以前の漢字文化資料館で掲載していた記事です。2008 年以前の古い記事のため、ご留意ください。
Q0155
昔の漢和辞典を見ると、「門」の右下ははねないとか、「蝮(まむし)」の「夂」の部分が「夊」のように突き出ているとか、今の漢和辞典と違うこだわりがあるような気がするのですが、どうしてですか?
A
日本の漢和辞典の字形は、基本的に中国の『康熙字典(こうきじてん)』をモデルとしています。そのことについては今も昔も変わらないのですが、現在の漢和辞典は、この他に『常用漢字表』の字体もモデルにしていることが、昔の漢和辞典との違いです。

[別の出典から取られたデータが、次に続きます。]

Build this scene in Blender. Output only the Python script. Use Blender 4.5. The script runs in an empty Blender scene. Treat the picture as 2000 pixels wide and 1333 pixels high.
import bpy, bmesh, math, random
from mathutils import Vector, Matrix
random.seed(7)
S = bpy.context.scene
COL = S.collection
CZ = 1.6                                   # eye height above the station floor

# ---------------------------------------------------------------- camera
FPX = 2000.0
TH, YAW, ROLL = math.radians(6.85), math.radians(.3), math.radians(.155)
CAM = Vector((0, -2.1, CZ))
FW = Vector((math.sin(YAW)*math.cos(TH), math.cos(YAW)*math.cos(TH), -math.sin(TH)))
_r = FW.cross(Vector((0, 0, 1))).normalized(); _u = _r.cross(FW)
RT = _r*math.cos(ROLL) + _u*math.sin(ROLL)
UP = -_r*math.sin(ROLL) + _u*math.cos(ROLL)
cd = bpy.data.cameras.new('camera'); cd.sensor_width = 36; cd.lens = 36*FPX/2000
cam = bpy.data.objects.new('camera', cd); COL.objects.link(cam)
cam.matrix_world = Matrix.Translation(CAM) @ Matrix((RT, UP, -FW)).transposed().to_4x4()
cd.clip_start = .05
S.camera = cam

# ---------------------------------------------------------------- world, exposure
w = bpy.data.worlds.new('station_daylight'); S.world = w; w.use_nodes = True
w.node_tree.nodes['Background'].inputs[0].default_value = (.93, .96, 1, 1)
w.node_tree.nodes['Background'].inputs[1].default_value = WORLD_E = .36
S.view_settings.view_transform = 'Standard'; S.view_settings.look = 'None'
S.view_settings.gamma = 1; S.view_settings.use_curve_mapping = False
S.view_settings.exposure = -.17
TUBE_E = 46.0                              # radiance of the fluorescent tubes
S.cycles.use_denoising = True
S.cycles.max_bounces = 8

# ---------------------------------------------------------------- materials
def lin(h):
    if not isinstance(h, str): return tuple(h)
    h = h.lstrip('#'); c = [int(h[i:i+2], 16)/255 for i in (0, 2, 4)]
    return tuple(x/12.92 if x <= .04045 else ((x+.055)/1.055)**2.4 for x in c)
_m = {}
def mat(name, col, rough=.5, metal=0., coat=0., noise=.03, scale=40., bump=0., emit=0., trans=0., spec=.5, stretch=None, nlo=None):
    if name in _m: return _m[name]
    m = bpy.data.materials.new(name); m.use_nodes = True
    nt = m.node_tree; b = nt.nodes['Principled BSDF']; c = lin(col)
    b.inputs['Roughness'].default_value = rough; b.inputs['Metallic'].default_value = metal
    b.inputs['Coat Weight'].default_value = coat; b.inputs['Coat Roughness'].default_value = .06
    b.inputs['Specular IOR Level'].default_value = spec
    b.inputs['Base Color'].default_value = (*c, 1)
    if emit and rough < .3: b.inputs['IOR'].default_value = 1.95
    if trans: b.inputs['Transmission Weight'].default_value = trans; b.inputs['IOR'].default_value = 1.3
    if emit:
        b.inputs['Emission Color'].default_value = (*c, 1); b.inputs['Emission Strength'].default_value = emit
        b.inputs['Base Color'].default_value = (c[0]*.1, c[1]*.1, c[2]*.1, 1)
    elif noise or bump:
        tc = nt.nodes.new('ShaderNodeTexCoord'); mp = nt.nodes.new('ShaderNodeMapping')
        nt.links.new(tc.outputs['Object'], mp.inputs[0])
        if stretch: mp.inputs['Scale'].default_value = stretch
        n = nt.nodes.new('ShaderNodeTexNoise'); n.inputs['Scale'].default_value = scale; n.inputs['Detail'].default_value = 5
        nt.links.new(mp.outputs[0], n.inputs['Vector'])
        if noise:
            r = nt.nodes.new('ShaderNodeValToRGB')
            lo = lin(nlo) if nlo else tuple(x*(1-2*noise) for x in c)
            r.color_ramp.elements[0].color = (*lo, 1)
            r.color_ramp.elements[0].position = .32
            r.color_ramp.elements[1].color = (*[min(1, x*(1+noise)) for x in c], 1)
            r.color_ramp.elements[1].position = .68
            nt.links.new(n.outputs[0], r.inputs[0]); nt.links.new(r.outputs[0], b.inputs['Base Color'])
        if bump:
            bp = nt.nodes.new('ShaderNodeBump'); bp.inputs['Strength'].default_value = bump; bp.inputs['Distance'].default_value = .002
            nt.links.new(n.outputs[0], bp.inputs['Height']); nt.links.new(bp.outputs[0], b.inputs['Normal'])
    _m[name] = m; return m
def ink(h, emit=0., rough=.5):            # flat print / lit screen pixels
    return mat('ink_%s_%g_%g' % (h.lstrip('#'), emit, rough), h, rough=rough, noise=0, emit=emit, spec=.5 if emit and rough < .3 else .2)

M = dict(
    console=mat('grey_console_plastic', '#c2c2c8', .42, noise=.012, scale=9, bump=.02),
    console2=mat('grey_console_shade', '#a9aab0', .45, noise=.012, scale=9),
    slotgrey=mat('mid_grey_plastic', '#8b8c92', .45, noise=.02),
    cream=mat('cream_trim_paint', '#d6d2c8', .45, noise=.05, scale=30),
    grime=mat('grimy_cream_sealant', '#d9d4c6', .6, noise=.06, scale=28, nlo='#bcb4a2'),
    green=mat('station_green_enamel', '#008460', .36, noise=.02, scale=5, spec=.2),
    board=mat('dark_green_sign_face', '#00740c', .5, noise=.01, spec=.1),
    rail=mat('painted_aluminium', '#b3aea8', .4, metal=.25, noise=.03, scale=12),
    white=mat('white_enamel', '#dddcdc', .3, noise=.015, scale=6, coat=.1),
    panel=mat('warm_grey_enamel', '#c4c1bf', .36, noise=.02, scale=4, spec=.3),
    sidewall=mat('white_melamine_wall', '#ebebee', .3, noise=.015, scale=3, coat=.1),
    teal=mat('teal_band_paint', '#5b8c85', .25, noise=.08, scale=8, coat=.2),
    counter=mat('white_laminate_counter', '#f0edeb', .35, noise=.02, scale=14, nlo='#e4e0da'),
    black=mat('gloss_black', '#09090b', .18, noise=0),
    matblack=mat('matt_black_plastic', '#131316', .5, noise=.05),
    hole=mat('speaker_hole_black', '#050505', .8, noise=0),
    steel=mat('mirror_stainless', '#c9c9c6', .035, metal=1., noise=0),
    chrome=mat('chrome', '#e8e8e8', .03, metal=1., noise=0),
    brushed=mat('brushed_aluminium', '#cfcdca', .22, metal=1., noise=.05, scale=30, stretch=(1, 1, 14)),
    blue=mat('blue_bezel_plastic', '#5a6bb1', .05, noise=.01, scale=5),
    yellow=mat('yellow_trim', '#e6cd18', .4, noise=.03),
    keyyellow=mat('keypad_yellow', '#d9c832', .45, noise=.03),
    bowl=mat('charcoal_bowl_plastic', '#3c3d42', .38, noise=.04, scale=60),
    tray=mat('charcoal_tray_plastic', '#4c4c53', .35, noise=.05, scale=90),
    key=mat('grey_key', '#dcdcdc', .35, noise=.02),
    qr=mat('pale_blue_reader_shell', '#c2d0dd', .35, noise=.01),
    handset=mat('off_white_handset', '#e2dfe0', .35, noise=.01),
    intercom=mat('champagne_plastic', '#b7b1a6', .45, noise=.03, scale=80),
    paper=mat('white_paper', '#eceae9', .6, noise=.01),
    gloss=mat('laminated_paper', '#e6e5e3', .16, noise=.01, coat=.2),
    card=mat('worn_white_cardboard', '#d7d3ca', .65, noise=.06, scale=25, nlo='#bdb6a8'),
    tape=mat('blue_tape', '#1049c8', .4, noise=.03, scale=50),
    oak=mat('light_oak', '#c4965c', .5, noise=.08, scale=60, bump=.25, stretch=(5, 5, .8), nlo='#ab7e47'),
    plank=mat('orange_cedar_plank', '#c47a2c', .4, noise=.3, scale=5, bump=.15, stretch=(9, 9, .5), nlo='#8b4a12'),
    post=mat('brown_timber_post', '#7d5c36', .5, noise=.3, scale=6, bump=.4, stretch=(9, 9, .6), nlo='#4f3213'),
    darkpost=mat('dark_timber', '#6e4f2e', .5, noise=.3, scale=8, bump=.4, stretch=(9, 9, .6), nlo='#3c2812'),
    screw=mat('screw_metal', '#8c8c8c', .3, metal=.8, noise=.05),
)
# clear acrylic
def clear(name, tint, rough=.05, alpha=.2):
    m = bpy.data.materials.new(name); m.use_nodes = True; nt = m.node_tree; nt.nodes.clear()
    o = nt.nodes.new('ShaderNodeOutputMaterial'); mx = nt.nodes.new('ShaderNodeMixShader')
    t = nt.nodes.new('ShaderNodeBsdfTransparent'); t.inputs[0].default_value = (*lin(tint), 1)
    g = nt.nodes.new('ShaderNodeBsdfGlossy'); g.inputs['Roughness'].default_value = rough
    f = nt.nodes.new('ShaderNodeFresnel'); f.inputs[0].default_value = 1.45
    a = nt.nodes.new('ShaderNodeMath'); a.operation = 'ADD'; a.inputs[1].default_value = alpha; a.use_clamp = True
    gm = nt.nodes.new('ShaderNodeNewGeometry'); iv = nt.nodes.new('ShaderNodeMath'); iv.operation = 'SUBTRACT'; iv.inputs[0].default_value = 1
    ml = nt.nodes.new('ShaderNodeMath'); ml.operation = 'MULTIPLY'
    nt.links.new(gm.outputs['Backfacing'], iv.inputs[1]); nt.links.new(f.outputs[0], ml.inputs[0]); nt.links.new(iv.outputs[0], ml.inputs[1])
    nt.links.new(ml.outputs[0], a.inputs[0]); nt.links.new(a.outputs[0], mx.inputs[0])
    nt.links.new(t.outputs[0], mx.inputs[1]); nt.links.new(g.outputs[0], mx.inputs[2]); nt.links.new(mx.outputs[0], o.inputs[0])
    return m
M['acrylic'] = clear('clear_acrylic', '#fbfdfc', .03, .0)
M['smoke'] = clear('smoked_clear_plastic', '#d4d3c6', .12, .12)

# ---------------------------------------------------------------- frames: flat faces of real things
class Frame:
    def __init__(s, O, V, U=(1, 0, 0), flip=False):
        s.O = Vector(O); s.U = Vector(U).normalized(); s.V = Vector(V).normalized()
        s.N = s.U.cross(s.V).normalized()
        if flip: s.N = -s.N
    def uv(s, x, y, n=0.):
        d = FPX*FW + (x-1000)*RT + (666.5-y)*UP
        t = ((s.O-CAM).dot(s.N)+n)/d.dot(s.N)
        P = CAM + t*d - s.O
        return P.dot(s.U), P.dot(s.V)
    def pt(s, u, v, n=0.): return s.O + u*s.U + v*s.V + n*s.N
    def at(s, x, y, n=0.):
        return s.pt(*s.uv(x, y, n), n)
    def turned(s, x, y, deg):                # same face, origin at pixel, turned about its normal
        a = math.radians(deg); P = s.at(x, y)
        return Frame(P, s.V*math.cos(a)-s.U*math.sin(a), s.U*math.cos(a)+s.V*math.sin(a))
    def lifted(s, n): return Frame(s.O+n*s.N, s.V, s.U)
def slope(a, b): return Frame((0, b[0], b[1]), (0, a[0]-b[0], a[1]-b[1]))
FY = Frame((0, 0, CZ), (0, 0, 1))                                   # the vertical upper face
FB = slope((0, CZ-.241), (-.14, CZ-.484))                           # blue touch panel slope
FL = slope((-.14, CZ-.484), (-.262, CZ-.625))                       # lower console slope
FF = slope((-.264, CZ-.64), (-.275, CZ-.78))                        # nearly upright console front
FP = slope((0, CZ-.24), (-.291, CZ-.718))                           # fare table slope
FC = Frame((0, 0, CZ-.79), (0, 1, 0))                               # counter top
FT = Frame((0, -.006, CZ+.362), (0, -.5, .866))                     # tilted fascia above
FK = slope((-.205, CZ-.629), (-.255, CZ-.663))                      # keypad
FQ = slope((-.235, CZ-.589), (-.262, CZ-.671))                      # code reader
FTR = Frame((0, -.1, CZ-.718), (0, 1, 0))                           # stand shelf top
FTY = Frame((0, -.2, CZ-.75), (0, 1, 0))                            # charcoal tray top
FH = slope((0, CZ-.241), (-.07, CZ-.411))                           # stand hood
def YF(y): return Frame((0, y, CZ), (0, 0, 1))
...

この2つのモデルの間には、しばしば、字体の違いがあります。たとえば『康熙字典』で「廣」となっている字が、『常用漢字表』では「広」となっている、といった具合です。このような場合、漢和辞典の世界では、前者を旧字体、後者を新字体として表示するのが一般的です。
ところが、この両者の違いが非常に微細であるケースがあります。ご質問の「門」の字形は、『康熙字典』では図のように右下がはねていないのですが、『常用漢字表』では、右下がはねています。そこで、これも前者を旧字体、後者を新字体として扱うのが、スジというものでしょう。実際、そのようにしている漢和辞典もないわけではありません。
しかし、これを推し進めていくと、「門」を含む漢字で常用漢字になっているものはすべて新旧両字体が存在することになり、漢字の数が膨大になってしまいます。また、常用漢字に入っていない漢字との釣り合いも取れません。そもそもこの差異が、表意文字としての漢字にとってそれほど重大だとも思えません。そこで、この程度の微細な差異に関しては、無視してしまうケースが多いのです。
あるいはまた、微細ではあるが重要だ、というケースもあります。ご質問の「蝮」に含まれる「夂」の場合、「夂」と「夊」は本来、音読みも意味も違う別の字です。そこで、微細な差異ではあるものの、漢和辞典でもこの2つを区別していることが多いのです。たとえば「夏」の字の場合、『康熙字典』では「夊」の形、『常用漢字表』では「夂」の形をしています。そこで、前者を旧字体、後者を旧字体として扱うことになるのです。
しかし、これも推し進めていくと、「門」と同様の理由で、たいへんなことになります。そこで、小社の学習漢和辞典『新漢語林』では、この場合、「夊」を部首として持つ「夏」などの代表的な字に限ってこの差異にこだわることにし、それ意外では無視することにしています。その結果として、「蝮」の場合には、本来は「夊」であるにもかかわらず、「夂」の形にしてしまっているのです。
このように、漢和辞典の字体は、細かい部分に目を凝らしていくと、実はけっこういい加減であることが多いのです。複数の漢和辞典を比べてみたりすると、編集者のいい加減さの度合いや、興味・関心の方向がわかっておもしろいかもしれません。
でも、編集者の側から言わせていただくと、そういうチェックをあんまりされると、いろいろボロが出てしまって困る、というのが本音でもあるのですが……。